McRae was in “no doubt” that his players had started thinking about outcomes rather than staying in the moment and focusing on the process.
“You can see it and I call it out when I see it,” he said.
“We come back to minutes and seconds. So we lost a few minutes and seconds tonight, but we’ve got to stay present to that. When you start to think outcome and expectation, then you’re not doing, you’re thinking.
“So you come to a stoppage and you’re out of the position, we go, ‘Hey, come on. What are you doing in that position?’ So you start to think more than do.”
The Collingwood coach also suspected his players had started going into their shells during games, and he had a simple solution for that.
“If you’re quiet, talk,” he said.
“What do you do when you have confidence and have form? Just do that. ‘Oh, I’m quiet when I’ve got no confidence’ – well, then, be loud. ‘I don’t go for my marks’ – well, go for your marks. ‘I tackle when I’ve got confidence’ – well, tackle. So they’re actions, not thoughts. It’s right in front of us.”

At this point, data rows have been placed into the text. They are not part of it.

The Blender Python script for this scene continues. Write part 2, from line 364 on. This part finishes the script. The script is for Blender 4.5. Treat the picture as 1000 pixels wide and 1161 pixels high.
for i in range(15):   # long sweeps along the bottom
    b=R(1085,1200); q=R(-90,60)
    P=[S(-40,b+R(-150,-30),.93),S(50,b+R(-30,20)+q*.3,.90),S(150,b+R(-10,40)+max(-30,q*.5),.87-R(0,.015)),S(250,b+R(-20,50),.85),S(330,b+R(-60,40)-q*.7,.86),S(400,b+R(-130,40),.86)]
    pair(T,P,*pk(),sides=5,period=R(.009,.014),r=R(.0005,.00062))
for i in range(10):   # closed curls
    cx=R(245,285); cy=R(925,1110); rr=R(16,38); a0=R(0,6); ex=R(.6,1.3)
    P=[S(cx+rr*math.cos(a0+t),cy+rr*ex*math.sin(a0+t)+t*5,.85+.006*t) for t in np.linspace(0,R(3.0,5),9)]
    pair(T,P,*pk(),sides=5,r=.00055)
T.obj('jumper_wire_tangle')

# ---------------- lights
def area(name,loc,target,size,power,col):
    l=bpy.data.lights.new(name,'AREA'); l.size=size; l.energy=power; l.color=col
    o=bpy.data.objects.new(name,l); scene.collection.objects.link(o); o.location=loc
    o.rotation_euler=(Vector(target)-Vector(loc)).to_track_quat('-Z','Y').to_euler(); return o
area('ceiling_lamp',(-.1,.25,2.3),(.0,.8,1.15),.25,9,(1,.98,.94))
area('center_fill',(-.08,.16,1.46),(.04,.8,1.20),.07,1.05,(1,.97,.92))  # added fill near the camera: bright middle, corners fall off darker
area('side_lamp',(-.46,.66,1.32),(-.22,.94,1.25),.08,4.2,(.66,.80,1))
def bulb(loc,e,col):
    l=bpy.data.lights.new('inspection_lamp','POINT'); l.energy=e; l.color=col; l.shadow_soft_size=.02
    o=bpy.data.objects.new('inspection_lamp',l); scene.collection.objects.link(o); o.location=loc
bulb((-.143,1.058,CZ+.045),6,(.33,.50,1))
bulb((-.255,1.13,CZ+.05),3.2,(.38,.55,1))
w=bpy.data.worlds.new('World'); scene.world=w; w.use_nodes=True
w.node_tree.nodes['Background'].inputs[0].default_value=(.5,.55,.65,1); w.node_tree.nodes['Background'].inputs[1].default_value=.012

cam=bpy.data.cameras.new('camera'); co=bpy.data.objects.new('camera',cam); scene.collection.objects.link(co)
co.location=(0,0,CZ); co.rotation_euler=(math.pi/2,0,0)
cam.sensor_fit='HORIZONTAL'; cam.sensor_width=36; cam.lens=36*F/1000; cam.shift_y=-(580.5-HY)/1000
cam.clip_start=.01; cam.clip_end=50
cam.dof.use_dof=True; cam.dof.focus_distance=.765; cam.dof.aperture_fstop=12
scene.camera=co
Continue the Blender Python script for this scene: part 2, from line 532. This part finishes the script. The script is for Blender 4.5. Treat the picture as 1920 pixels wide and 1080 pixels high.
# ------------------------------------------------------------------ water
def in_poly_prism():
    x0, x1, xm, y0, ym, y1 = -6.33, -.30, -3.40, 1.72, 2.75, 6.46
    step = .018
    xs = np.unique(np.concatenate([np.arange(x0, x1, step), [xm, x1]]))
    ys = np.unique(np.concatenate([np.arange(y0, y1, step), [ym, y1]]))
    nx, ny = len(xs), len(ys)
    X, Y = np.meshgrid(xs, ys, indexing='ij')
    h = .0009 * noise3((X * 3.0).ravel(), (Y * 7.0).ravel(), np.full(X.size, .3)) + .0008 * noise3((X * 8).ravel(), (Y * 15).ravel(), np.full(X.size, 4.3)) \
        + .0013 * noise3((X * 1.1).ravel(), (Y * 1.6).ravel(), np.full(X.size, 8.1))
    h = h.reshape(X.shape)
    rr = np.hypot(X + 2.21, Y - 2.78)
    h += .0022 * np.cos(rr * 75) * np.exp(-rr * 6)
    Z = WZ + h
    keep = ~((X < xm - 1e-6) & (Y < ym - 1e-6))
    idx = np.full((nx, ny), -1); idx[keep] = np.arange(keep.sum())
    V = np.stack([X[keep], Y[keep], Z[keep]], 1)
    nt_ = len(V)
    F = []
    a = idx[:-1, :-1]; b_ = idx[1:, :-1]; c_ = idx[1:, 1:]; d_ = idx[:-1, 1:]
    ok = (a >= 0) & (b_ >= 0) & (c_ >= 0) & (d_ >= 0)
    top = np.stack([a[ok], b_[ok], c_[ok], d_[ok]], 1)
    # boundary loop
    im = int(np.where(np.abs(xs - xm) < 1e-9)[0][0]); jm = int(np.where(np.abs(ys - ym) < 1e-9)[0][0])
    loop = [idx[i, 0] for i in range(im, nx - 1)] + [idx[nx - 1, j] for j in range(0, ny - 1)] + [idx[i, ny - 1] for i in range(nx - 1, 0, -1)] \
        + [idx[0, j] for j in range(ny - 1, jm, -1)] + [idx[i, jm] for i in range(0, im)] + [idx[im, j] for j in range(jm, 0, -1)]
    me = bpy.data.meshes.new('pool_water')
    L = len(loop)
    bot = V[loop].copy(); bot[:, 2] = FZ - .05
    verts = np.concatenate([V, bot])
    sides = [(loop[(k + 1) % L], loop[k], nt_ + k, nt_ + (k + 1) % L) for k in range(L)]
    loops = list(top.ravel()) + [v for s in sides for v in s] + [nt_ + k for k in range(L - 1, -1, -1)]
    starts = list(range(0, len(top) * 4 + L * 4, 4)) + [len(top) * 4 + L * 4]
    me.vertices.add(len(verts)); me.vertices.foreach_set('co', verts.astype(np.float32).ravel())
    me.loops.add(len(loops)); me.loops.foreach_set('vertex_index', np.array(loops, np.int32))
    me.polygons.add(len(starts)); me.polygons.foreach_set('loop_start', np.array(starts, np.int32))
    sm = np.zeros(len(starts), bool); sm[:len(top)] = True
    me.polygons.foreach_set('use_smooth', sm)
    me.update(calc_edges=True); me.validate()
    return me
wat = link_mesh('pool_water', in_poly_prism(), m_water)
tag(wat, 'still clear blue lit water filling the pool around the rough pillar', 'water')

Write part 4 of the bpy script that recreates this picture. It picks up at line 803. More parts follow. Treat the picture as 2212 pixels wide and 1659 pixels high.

McRae said the early loss of Howe couldn’t be used as an excuse for defensive disorganisation.
“Three guys flying at the one ball, spoiling at the same time, is not system, and we’ve worked on that all pre-season,” McRae said.
“Those things we can fix. The effort stuff I’d like to think is an anomaly.”
Despite the worrying trajectory his team is on, McRae remains supremely confident about what Collingwood can achieve this year.
“There’s still lots of minutes as far as I’m aware, and we’ll make the most of those,” he said.